The different progenitors of type Ib, Ic SNe, and of GRB

TL;DR

This paper analyzes the properties of progenitors of different types of core-collapse supernovae and gamma-ray bursts using rotating stellar models, revealing how metallicity and stellar evolution influence supernova types and rates.

Contribution

It provides a detailed link between stellar evolution models and supernova progenitor types, explaining observed ratios and metallicity effects.

Findings

Type Ib progenitors are WNL, WNE, or less massive WC stars.

Type Ic progenitors are WC and WO stars, with WO stars limited to low metallicity.

Models match observed supernova ratios and metallicity dependence.

Abstract

We discuss the properties of the progenitors of core collapse SNe, as they can be deduced from rotating stellar models of single stars.
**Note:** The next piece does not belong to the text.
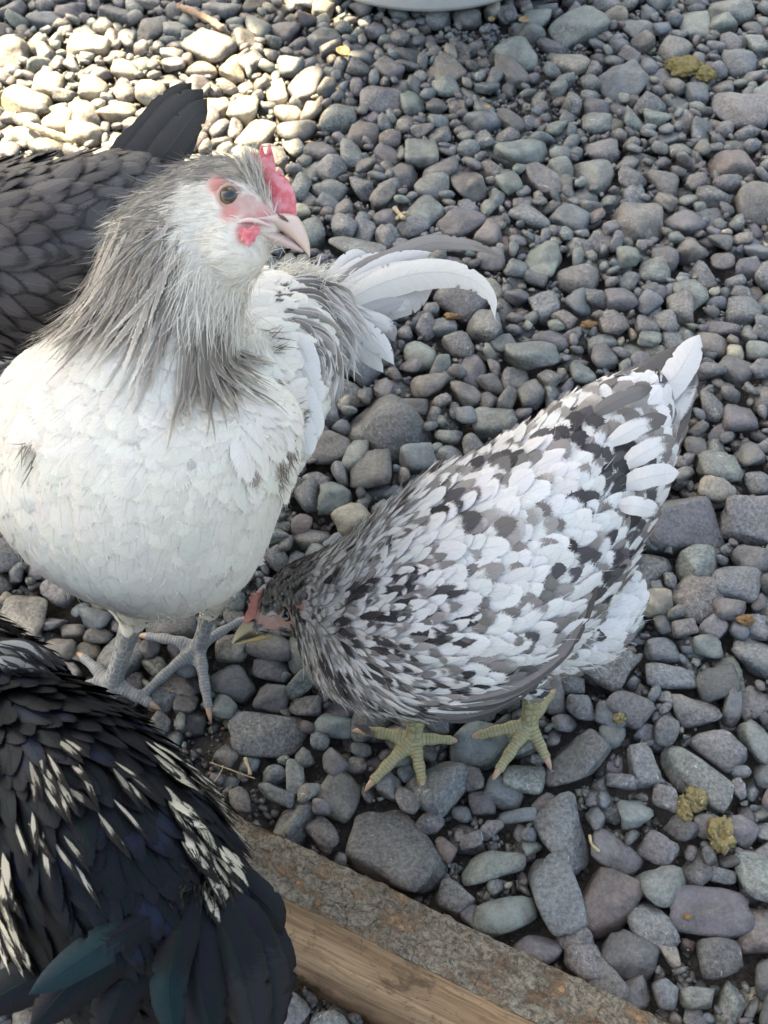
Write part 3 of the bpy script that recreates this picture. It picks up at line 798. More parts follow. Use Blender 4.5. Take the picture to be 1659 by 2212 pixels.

The type of the SN progenitor was determined from the surface abundances at the pre-SN stage. The type of the SN event was obtained from the masses of hydrogen and helium ejected at the time of the core-collapse SN event. We find that the minimum amount of helium ejected by a core-collapse SN (of whatever type) is around 0.3 MSun. There is no difference between the WC and WO stars in the ejected masses of helium, CNO elements, and heavy elements. Also no difference is expected between the chemical composition of a WC star resulting from a normal or a homogeneous evolution. The progenitors of type Ib SNe are WNL, WNE, or less massive WC stars. Those of type Ic are WC and WO stars. WO stars are produced in a limited mass range (around 60 MSun) and only at low metallicity (for <= 0.010) as already found. The WO stars are the progenitors of only a small fraction of type Ic. Present stellar models indicate that, at solar metallicity, there is about 1 type Ib SN for 1 type Ic, and this ratio rises to 3 type Ic for 1 type Ib SN at twice solar metallicity. At this metallicity, type Ic's are more frequent than type Ib's because most massive stars that go through a WNE stage evolve further into a WC/WO phase. Current models can account for the observed number ratios SN Ib/SN II and SN Ic/SN II and for their observed variation with the metallicity. In case no supernova occurs when a black hole is formed, single-star models can still account for more than half of the observed (SN Ib+SN Ic)/SN II ratio for Z >= ZSun. For the GRB rate, our models produce too large a number for such an event, even if we restrict the progenitor to the WO stars.